══ Given data ══

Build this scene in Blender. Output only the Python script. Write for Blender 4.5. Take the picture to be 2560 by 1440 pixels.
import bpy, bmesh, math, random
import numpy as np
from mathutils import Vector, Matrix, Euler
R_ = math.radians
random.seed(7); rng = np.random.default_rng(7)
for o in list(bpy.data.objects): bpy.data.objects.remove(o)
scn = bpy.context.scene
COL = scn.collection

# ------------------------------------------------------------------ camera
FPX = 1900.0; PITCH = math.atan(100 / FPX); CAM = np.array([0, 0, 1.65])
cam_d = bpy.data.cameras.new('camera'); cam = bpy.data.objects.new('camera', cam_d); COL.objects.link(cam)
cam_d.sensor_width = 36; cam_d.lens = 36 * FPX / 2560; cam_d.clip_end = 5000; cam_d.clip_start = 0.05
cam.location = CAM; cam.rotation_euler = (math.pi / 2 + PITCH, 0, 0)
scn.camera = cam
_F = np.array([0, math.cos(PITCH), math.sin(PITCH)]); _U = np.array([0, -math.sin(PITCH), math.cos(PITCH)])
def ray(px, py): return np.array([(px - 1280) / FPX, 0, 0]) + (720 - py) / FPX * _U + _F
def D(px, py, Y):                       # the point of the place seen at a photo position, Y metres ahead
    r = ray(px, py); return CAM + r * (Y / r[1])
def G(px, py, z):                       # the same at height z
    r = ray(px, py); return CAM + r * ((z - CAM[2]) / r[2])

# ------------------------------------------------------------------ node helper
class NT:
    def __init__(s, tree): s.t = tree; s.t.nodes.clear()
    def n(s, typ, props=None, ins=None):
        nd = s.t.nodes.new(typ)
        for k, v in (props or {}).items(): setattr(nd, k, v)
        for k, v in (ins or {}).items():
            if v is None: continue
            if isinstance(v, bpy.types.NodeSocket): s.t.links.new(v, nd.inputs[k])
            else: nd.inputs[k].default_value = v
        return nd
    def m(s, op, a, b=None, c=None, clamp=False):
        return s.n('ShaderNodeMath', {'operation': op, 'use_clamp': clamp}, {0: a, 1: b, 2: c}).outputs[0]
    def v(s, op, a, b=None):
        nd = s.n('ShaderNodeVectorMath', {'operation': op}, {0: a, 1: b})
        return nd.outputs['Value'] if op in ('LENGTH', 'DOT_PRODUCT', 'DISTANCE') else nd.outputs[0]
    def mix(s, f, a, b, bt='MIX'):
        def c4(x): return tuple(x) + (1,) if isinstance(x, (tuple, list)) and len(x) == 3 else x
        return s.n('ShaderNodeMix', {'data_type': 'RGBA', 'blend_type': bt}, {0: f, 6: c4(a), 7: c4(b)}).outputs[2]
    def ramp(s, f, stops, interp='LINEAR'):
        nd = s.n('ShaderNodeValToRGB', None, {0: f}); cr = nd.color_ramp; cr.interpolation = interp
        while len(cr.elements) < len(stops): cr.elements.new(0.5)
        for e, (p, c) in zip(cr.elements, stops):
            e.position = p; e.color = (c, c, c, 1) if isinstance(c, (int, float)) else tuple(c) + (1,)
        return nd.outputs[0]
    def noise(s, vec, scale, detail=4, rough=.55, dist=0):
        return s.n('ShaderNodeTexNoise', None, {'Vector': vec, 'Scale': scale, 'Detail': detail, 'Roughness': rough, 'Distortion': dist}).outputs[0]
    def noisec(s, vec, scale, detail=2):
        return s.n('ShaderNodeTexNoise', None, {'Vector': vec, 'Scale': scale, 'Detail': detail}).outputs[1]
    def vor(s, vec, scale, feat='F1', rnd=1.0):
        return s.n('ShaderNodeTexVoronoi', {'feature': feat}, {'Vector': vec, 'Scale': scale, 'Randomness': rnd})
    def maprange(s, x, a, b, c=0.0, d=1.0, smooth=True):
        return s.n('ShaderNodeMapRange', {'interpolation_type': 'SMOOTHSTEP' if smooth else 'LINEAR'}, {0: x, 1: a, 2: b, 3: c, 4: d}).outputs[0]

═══

**To do**
Your answer should be exactly the lines of the data above, from the first through the line containing "r = ray(px, py); return CAM + r * ((z".

**Written solution**
Build this scene in Blender. Output only the Python script. Write for Blender 4.5. Take the picture to be 2560 by 1440 pixels.
import bpy, bmesh, math, random
import numpy as np
from mathutils import Vector, Matrix, Euler
R_ = math.radians
random.seed(7); rng = np.random.default_rng(7)
for o in list(bpy.data.objects): bpy.data.objects.remove(o)
scn = bpy.context.scene
COL = scn.collection

# ------------------------------------------------------------------ camera
FPX = 1900.0; PITCH = math.atan(100 / FPX); CAM = np.array([0, 0, 1.65])
cam_d = bpy.data.cameras.new('camera'); cam = bpy.data.objects.new('camera', cam_d); COL.objects.link(cam)
cam_d.sensor_width = 36; cam_d.lens = 36 * FPX / 2560; cam_d.clip_end = 5000; cam_d.clip_start = 0.05
cam.location = CAM; cam.rotation_euler = (math.pi / 2 + PITCH, 0, 0)
scn.camera = cam
_F = np.array([0, math.cos(PITCH), math.sin(PITCH)]); _U = np.array([0, -math.sin(PITCH), math.cos(PITCH)])
def ray(px, py): return np.array([(px - 1280) / FPX, 0, 0]) + (720 - py) / FPX * _U + _F
def D(px, py, Y):                       # the point of the place seen at a photo position, Y metres ahead
    r = ray(px, py); return CAM + r * (Y / r[1])
def G(px, py, z):                       # the same at height z
    r = ray(px, py); return CAM + r * ((z - CAM[2]) / r[2])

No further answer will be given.